Тем временем российская экономика разваливалась. В 1991 году золотовалютные резервы России иссякли. Резкий отказ от контроля над ценами привел к инфляции, а российский Центральный банк начал активно печатать рубли для того, чтобы финансировать субсидии и заработную плату. Это лишь усугубило инфляцию, которая составляла уже 100% в год, а это, в свою очередь, привело к введению режима жесткой экономии и повышению процентной ставки, что было условием предоставления помощи со стороны Международного валютного фонда.

Частично из-за критичности ситуации, частично в надежде угодить Западу Ельцин назначил новый кабинет министров и ввел в него двух сторонников резкого введения рыночных законов, — Егор Гайдар был назначен вице-премьером, а Анатолий Чубайс стал министром по делам приватизации (то есть главой Госкомимущества — прим. редакции ИноСМИ). Эти назначения вызвали аплодисменты в Вашингтоне. Однако реализация этой сомнительной стратегии обернулась крупным провалом. 28 октября 1991 года Ельцин выступил в Государственной думе с важной речью, в которой объявил об отмене с 1 января 1992 года контроля над ценами. Это, по сути дела, означало, что товары будут придерживаться до этого времени, а затем произойдет масштабная ценовая инфляция. («Есть ли пределы вашей глупости?» — спрашивает Сергей Плеханов, один из главных экономических советников Горбачева). Россия почти в один день совершила переход от дефицитной экономики к другому виду экономики, при котором полки магазинов оказались заполненными товарами, которые могли приобрести только богатые люди. К концу 1992 года инфляция в стране достигла пика и составила в годовом выражении 2333,30%. В этот период Международный валютный фонд несколько раз предоставлял кредиты, делая это из принципиальных соображений, но затем перестал это делать, поскольку принимавшиеся в России жесткие меры экономии оказались, по мнению его экспертов, недостаточно драконовскими.
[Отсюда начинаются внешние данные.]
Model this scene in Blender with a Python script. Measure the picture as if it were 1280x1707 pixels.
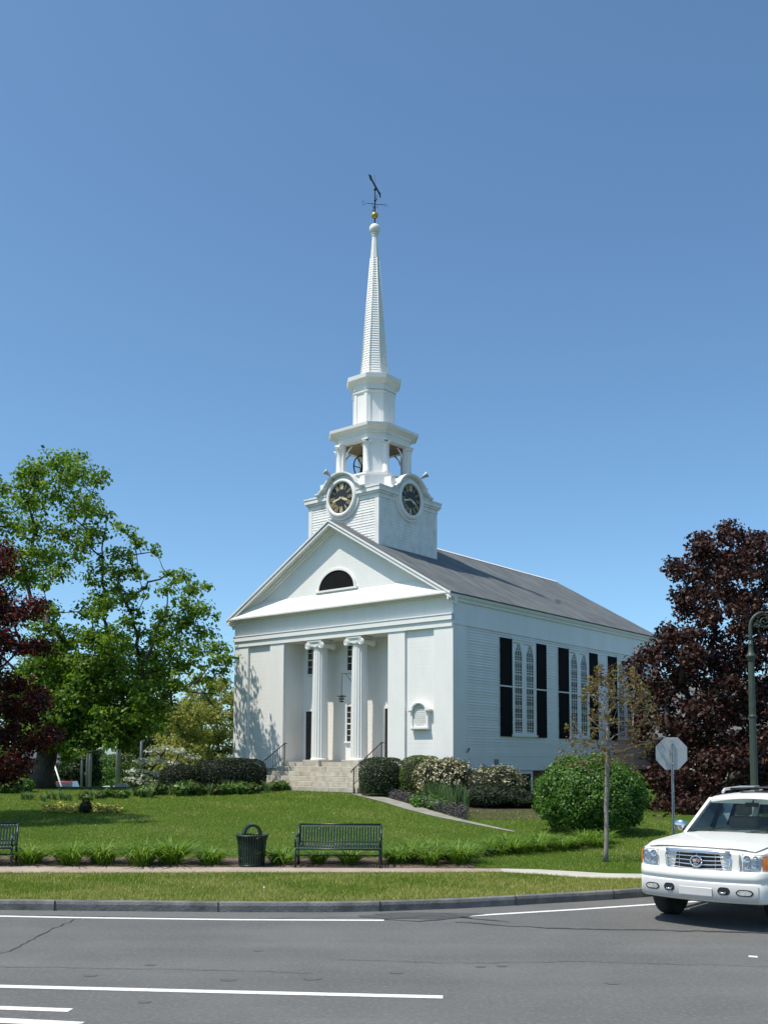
import bpy, bmesh, math, random
import numpy as np
from mathutils import Vector, Matrix
for o in list(bpy.data.objects): bpy.data.objects.remove(o)
S = bpy.context.scene
C = S.collection
PI = math.pi
rng = np.random.default_rng(7)
random.seed(7)
# ------------------------------------------------------------------ camera
EYE = 2.42; F = 1652.4; PITCH = 0.0808; ROLL = 0.0043; CY = 1131.06
cam = bpy.data.cameras.new('camera'); co = bpy.data.objects.new('camera', cam); C.objects.link(co)
cam.sensor_width = 36; cam.lens = F/1707*36; cam.shift_y = (CY-853.5)/1707
cam.clip_start = .1; cam.clip_end = 5000
co.matrix_world = Matrix.Translation((0, 0, EYE)) @ Matrix.Rotation(PI/2+PITCH, 4, 'X') @ Matrix.Rotation(ROLL, 4, 'Z')
S.camera = co
# ------------------------------------------------------------------ light
PSI = -0.6948                                   # yaw of the church
SUN_A, SUN_EL = math.radians(25), math.radians(62)
cx_, sx_ = math.cos(PSI), math.sin(PSI)
hx = -math.sin(SUN_A)*cx_ - math.cos(SUN_A)*(-sx_)
hy = -math.sin(SUN_A)*sx_ - math.cos(SUN_A)*cx_
sdir = Vector((hx*math.cos(SUN_EL), hy*math.cos(SUN_EL), math.sin(SUN_EL)))
w = bpy.data.worlds.new('World'); S.world = w; w.use_nodes = True
nt = w.node_tree; bg = nt.nodes['Background']
sky = nt.nodes.new('ShaderNodeTexSky'); sky.sky_type = 'NISHITA'; sky.sun_disc = False
sky.sun_elevation = SUN_EL; sky.sun_rotation = math.atan2(hx, hy)
sky.altitude = 0; sky.air_density = .75; sky.dust_density = 1.0; sky.ozone_density = 4.6
tint = nt.nodes.new('ShaderNodeMix'); tint.data_type = 'RGBA'; tint.blend_type = 'MULTIPLY'; tint.inputs[0].default_value = 1
tint.inputs[7].default_value = (.84, 1.0, .955, 1)           # the camera's colour balance
nt.links.new(sky.outputs[0], tint.inputs[6]); nt.links.new(tint.outputs[2], bg.inputs[0]); bg.inputs[1].default_value = 0.15
sl = bpy.data.lights.new('sun', 'SUN'); sl.energy = 3.65; sl.angle = math.radians(.53); sl.color = (1, .94, .83)
so = bpy.data.objects.new('sun', sl); C.objects.link(so); so.location = (-40, -20, 60)
so.rotation_euler = (-sdir).to_track_quat('-Z', 'Y').to_euler()
S.view_settings.view_transform = 'Standard'; S.view_settings.look = 'None'
S.view_settings.exposure = 0.42; S.view_settings.gamma = 1
S.render.engine = 'CYCLES'; S.cycles.max_bounces = 6; S.cycles.transparent_max_bounces = 8

# ------------------------------------------------------------------ pixel -> place
def ray(px, py):
    cr, sr = math.cos(ROLL), math.sin(ROLL); X, Y = px-640, py-CY
    u = cr*X+sr*Y; v = -sr*X+cr*Y
    c, s = math.cos(PITCH), math.sin(PITCH)
    return np.array([u, F*c+v*s, F*s-v*c])
def at(px, py, y):                               # the point at forward distance y
    d = ray(px, py); return np.array([0, 0, EYE]) + d*(y/d[1])
def zt(x, y):                                    # terrain height
    if y < 21: z = .13
    elif y < 46: z = .13+.03*(y-21)
    else: z = .88
    if y > 50: 
        t = min(1, (y-50)/70); z = .88-4.6*t*t*(3-2*t)
    return z
def gp(px, py, f=zt):                            # the point on the ground
    d = ray(px, py); t = 12/d[1]; q = None
    for _ in range(40):
        q = np.array([0, 0, EYE])+d*t
        t = .5*t+.5*(f(q[0], q[1])-EYE)/d[2]
    return q
flat = lambda x, y: 0.

# ------------------------------------------------------------------ materials
def mat(name, c1, c2=None, scale=4, rough=.6, bump=0, bscale=40, metal=0, spec=.5, detail=6, stretch=None, c3=None, coat=0):
    m = bpy.data.materials.new(name); m.use_nodes = True; n = m.node_tree; L = n.links
    p = n.nodes['Principled BSDF']; p.inputs['Roughness'].default_value = rough; p.inputs['Metallic'].default_value = metal
    p.inputs['Specular IOR Level'].default_value = spec; p.inputs['Coat Weight'].default_value = coat
    p.inputs['Base Color'].default_value = (*c1, 1)
    tc = n.nodes.new('ShaderNodeTexCoord'); src = tc.outputs['Object']
    if stretch:
        mp = n.nodes.new('ShaderNodeMapping'); mp.inputs['Scale'].default_value = stretch; L.new(src, mp.inputs[0]); src = mp.outputs[0]
    if c2:
        no = n.nodes.new('ShaderNodeTexNoise'); no.inputs['Scale'].default_value = scale; no.inputs['Detail'].default_value = detail
        no.inputs['Roughness'].default_value = .65
        L.new(src, no.inputs['Vector'])
        r = n.nodes.new('ShaderNodeValToRGB'); r.color_ramp.elements[0].position = .35; r.color_ramp.elements[1].position = .65
        r.color_ramp.elements[0].color = (*c1, 1); r.color_ramp.elements[1].color = (*c2, 1)
        if c3:
            e = r.color_ramp.elements.new(.5); e.color = (*c3, 1)
        L.new(no.outputs[0], r.inputs[0]); L.new(r.outputs[0], p.inputs['Base Color'])
    if bump:
        nb = n.nodes.new('ShaderNodeTexNoise'); nb.inputs['Scale'].default_value = bscale; nb.inputs['Detail'].default_value = 4
        L.new(src, nb.inputs['Vector'])
        b = n.nodes.new('ShaderNodeBump'); b.inputs['Strength'].default_value = bump; b.inputs['Distance'].default_value = .02
        L.new(nb.outputs[0], b.inputs['Height']); L.new(b.outputs[0], p.inputs['Normal'])
    return m
def leafmat(name, cols, trans=.3, rough=.5, spec=.4, tcol=None):
    m = bpy.data.materials.new(name); m.use_nodes = True; n = m.node_tree; L = n.links
    p = n.nodes['Principled BSDF']; p.inputs['Roughness'].default_value = rough; p.inputs['Specular IOR Level'].default_value = spec
    g = n.nodes.new('ShaderNodeNewGeometry'); r = n.nodes.new('ShaderNodeValToRGB')
    k = len(cols); el = r.color_ramp.elements
    el[0].position = 0; el[0].color = (*cols[0], 1); el[1].position = 1; el[1].color = (*cols[-1], 1)
    for i in range(1, k-1): e = el.new(i/(k-1)); e.color = (*cols[i], 1)
    L.new(g.outputs['Random Per Island'], r.inputs[0]); L.new(r.outputs[0], p.inputs['Base Color'])
    if trans:
        t = n.nodes.new('ShaderNodeBsdfTranslucent'); mx = n.nodes.new('ShaderNodeMixShader'); mx.inputs[0].default_value = trans
        mu = n.nodes.new('ShaderNodeMix'); mu.data_type = 'RGBA'; mu.blend_type = 'MULTIPLY'; mu.inputs[0].default_value = 1
        L.new(r.outputs[0], mu.inputs[6]); mu.inputs[7].default_value = (*(tcol or (1.5, 1.5, .6)), 1)
        L.new(mu.outputs[2], t.inputs[0]); L.new(p.outputs[0], mx.inputs[1]); L.new(t.outputs[0], mx.inputs[2])
        L.new(mx.outputs[0], n.nodes['Material Output'].inputs[0])
    return m
def glassmat(name, tint, refl=.12, rough=.02):
    m = bpy.data.materials.new(name); m.use_nodes = True; n = m.node_tree; L = n.links
    n.nodes.remove(n.nodes['Principled BSDF'])
    tr = n.nodes.new('ShaderNodeBsdfTransparent'); tr.inputs[0].default_value = (*tint, 1)
    gl = n.nodes.new('ShaderNodeBsdfGlossy'); gl.inputs['Roughness'].default_value = rough; gl.inputs[0].default_value = (.9, .95, 1, 1)
    fr = n.nodes.new('ShaderNodeLayerWeight'); fr.inputs[0].default_value = refl+.15
    mx = n.nodes.new('ShaderNodeMixShader'); L.new(fr.outputs['Fresnel'], mx.inputs[0])
    L.new(tr.outputs[0], mx.inputs[1]); L.new(gl.outputs[0], mx.inputs[2]); L.new(mx.outputs[0], n.nodes['Material Output'].inputs[0])
    return m
WHITE = mat('white paint', (.775, .755, .72), (.825, .81, .78), 1.1, .55, .06, 18, stretch=(1, 1, .35))
WOLD = mat('weathered white paint', (.67, .65, .61), (.80, .785, .75), 2.5, .6, .1, 25, c3=(.77, .755, .72), stretch=(1, 1, .5))
BLACK = mat('black paint', (.012, .012, .014), (.02, .02, .022), 3, .45)
SHUT = mat('black shutter paint', (.010, .010, .011), (.014, .014, .014), 2, .85, spec=.08)
IRON = mat('dark iron', (.015, .015, .016), (.03, .03, .03), 9, .45, metal=.3)
GOLD = mat('gold leaf', (.62, .42, .10), (.48, .31, .07), 8, .35, metal=.7)
GILT = mat('gilt numerals', (.72, .62, .36), (.62, .52, .28), 8, .5)
SHINGLE = mat('grey asphalt shingle', (.082, .089, .093), (.150, .160, .163), 1.1, .9, .6, 22, detail=14, stretch=(.35, 1.4, 1), c3=(.114, .122, .125))
GLASS = mat('window glass', (.018, .024, .020), (.055, .062, .054), 1.6, .12, spec=.22)
DGLASS = mat('dark window glass', (.012, .014, .016), (.03, .034, .036), 2, .06, spec=.8)
BRICK = mat('red brick foundation', (.10, .035, .028), (.16, .06, .045), 9, .85, .3, 30)
GRANITE = mat('pale granite', (.34, .305, .25), (.52, .485, .41), 2.6, .8, .3, 35, c3=(.45, .415, .345), detail=12)
KERBM = mat('weathered granite kerb', (.085, .085, .087), (.21, .205, .195), 2.2, .85, .5, 30, detail=10)
WOODC = mat('bare wood ceiling', (.22, .16, .10), (.30, .23, .15), 6, .7)
ALU = mat('galvanised steel', (.40, .42, .43), (.52, .53, .54), 12, .45, metal=.6)
GREENP = mat('dark green powder coat', (.006, .021, .016), (.010, .031, .023), 14, .38, spec=.5)
LAMPG = mat('weathered green lamp paint', (.028, .045, .034), (.05, .066, .048), 9, .5)
BARK = mat('grey brown bark', (.035, .028, .022), (.085, .07, .055), 14, .9, .7, 30, stretch=(1, 1, .25))
BARKL = mat('pale young bark', (.17, .15, .13), (.27, .245, .21), 14, .85, .5, 40, stretch=(1, 1, .4))
STONE = mat('pale stone', (.5, .49, .46), (.62, .61, .58), 6, .8)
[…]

Вице-президент США Гор предупреждал, что жесткие условия Международного валютного фонда в отношении предоставляемых России кредитов «сталкивают проводимый курс реформ с политическими реалиями еще не оперившейся демократии».

С приватизацией дела обстояли еще хуже. Подход Чубайса получил название ваучерной приватизации. Каждый российский гражданин должен был получить ваучеры, который он мог затем использовать для приобретения акций государственных предприятий. Однако эти ваучеры могли также продаваться на открытом рынке, и большинство людей предпочти просто получить деньги и выйти из игры. В период с 1993 года по 1994 год ваучеры продавались примерно по 20 долларов, что соответствовало стоимости бутылки водки. В результате махинаций с ваучерами многие наиболее ценные российские предприятия оказались в руках олигархов, которые смогли приобрести их на закрытых аукционах, проводимых людьми из их круга. Когда «Газпром» был в 1994 году приватизирован с помощью ваучеров, менеджеры получили контроль над ним примерно за 250 миллионов долларов. А в 1997 году на Московской фондовой бирже эта компания уже оценивалась в 40,5 миллиарда долларов. Масштабная приватизация, проведенная до образования регуляторных институтов, оказалась катастрофической ошибкой.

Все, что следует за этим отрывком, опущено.